Remember our code from Swapping, reversing, and partitioning to reverse the order of words in a sentence? When the "sentence" contains only two words, there is another way to look at the reversal: you could consider it a cyclic rotation of the elements in the underlying range. std::rotate(a,mid,b) rotates the elements of the range [a,b) so that the element formerly addressed by mid is now at a (and returns an iterator pointing to the element whose value was formerly at a):

    template<class FwdIt>
FwdIt rotate(FwdIt a, FwdIt mid, FwdIt b)
{
auto result = a + (b - mid);

// First, reverse the whole range.
std::reverse(a, b);

// Next, un-reverse each individual segment.
std::reverse(a, result);
std::reverse(result, b);

return result;
}

void test()
{
std::vector<int> v = {1, 2, 3, 4, 5, 6};
auto five = std::find(v.begin(), v.end(), 5);
auto one = std::rotate(v.begin(), five, v.end());
assert((v == std::vector{5, 6, 1, 2, 3, 4}));
assert(*one == 1);
}

Another miscellaneous but sometimes useful permutative algorithm is std::next_permutation(a,b). Calling this function in a loop runs through all the possible permutations of n elements, which might be useful if you're trying to brute-force a solution to a (small) instance of the Traveling Salesman Problem:

    std::vector<int> p = {10, 20, 30};
std::vector<std::vector<int>> results;

// Collect the permutations of these three elements.
for (int i=0; i < 6; ++i) {
results.push_back(p);
std::next_permutation(p.begin(), p.end());
}

assert((results == std::vector<std::vector<int>>{
{10, 20, 30},
{10, 30, 20},
{20, 10, 30},
{20, 30, 10},
{30, 10, 20},
{30, 20, 10},
}));

Notice that next_permutation uses the idea of a "less-than relationship" to determine that one permutation is lexicographically "less than" another; for example, {20, 10, 30} is "less than" {20, 30, 10} because 10 is less than 30. Therefore, next_permutation also has a comparator-based version: std::next_permutation(a,b,cmp).
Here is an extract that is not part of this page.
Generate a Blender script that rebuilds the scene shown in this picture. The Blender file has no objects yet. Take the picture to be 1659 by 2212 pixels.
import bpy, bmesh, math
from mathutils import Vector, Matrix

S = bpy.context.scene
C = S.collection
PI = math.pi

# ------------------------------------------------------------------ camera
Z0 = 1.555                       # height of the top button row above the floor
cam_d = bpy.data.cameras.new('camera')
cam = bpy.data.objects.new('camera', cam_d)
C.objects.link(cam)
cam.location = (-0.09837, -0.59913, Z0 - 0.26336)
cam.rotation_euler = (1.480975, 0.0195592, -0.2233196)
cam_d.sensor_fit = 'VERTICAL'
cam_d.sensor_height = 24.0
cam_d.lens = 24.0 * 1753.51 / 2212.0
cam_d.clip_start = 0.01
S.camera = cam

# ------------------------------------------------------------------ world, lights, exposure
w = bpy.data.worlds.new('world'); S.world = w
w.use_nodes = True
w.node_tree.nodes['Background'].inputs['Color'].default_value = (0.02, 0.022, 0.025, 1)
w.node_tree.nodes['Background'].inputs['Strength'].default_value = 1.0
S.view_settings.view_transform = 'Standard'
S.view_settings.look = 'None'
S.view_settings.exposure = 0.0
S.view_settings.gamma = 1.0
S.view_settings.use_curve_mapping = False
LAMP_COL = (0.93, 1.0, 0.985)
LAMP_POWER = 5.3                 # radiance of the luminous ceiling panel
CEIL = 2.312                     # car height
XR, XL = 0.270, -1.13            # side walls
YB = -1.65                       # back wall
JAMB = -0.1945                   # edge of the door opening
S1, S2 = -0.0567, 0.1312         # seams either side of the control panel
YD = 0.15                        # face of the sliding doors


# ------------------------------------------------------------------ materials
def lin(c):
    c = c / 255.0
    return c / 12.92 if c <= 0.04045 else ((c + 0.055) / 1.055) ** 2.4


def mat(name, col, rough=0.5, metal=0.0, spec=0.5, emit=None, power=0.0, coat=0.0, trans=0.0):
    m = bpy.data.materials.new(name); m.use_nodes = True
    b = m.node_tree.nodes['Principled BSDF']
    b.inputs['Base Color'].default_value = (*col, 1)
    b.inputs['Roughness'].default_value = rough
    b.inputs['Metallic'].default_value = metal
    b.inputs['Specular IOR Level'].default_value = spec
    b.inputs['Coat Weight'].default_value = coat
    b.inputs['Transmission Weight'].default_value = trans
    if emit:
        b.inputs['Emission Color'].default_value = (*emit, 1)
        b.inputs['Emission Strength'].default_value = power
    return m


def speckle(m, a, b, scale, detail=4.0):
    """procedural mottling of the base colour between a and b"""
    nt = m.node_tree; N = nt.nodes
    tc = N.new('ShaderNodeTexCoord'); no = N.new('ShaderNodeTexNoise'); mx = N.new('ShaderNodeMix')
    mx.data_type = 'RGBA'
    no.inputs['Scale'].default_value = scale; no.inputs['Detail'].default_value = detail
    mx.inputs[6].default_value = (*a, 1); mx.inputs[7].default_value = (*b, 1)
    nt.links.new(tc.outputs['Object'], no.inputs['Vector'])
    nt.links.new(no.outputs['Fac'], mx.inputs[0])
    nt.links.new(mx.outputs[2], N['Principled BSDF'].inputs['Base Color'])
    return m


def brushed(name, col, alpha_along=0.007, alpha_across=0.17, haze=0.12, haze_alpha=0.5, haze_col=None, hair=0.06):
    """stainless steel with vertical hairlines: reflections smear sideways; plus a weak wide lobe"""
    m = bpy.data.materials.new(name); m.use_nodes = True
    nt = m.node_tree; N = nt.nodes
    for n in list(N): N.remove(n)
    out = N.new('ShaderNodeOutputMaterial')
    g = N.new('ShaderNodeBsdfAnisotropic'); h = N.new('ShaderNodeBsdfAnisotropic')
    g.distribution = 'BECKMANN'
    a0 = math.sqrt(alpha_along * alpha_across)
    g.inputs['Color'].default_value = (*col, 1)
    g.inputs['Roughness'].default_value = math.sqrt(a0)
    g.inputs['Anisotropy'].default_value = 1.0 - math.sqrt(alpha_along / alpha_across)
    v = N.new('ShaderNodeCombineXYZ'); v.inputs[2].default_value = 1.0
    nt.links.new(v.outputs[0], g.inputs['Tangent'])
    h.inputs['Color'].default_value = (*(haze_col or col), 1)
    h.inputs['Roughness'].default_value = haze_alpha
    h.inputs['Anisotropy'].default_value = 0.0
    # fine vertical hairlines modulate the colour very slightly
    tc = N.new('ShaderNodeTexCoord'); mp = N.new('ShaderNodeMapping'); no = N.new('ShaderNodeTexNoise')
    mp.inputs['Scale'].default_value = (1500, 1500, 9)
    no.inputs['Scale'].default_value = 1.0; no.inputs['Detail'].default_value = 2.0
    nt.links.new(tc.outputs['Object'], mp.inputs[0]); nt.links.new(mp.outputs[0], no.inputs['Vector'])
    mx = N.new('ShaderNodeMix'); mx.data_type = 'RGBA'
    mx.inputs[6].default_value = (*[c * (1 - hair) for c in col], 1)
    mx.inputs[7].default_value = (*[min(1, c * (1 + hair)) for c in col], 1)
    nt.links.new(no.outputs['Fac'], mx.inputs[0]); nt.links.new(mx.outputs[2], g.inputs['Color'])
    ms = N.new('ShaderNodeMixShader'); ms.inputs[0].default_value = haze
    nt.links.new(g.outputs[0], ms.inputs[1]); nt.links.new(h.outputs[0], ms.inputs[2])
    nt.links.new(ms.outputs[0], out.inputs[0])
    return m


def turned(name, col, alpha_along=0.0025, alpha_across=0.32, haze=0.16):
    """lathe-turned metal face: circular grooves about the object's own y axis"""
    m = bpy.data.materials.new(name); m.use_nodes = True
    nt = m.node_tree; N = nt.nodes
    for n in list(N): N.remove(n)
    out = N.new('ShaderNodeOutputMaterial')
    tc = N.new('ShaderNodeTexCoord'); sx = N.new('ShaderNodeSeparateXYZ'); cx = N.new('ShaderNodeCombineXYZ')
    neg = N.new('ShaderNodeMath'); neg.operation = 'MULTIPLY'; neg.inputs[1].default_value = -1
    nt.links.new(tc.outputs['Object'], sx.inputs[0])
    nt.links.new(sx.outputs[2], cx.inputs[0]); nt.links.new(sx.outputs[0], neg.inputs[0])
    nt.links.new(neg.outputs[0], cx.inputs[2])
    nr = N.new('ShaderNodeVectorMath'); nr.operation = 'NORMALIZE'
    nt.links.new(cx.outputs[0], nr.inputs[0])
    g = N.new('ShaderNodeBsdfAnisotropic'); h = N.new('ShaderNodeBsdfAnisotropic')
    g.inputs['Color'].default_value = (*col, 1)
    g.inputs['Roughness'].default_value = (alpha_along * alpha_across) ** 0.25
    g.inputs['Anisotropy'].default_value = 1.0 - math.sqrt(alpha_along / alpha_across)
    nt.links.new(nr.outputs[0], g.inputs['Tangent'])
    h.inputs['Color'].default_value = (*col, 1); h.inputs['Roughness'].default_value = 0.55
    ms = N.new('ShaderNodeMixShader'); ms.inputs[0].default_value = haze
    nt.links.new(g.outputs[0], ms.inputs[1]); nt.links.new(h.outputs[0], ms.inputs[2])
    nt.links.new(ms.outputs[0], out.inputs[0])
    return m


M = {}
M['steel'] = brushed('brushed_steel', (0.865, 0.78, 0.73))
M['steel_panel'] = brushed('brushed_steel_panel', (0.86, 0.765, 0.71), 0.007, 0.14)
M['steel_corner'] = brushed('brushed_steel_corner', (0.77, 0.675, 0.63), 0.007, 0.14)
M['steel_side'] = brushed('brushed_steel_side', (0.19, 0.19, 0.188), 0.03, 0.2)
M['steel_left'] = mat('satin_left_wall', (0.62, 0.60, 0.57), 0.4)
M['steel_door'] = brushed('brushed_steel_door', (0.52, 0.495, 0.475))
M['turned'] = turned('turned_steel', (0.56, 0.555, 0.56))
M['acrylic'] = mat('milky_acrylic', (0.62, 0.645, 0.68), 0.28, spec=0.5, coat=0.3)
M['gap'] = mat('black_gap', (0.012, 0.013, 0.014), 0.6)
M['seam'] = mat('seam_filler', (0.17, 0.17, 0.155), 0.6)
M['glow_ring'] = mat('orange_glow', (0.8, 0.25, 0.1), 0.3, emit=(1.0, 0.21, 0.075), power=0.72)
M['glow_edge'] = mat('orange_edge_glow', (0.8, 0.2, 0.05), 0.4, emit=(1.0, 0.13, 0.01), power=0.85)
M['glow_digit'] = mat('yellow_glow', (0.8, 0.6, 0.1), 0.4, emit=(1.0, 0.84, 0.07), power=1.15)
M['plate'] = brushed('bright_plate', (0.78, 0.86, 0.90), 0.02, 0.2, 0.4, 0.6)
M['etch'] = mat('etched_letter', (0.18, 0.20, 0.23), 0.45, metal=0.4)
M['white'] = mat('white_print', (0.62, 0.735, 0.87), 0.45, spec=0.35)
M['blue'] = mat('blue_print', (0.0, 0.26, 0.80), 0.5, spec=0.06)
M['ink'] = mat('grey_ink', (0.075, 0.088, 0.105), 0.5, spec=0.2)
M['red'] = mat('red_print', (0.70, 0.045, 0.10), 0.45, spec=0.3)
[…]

There are also std::prev_permutation(a,b) and std::prev_permutation(a,b,cmp), which count lexicographically "downward" instead of "upward."

By the way, to compare two sequences lexicographically in this way, you could use std::mismatch from section Read-only range algorithms, or you could just use the standard-provided std::lexicographical_compare(a,b,c,d).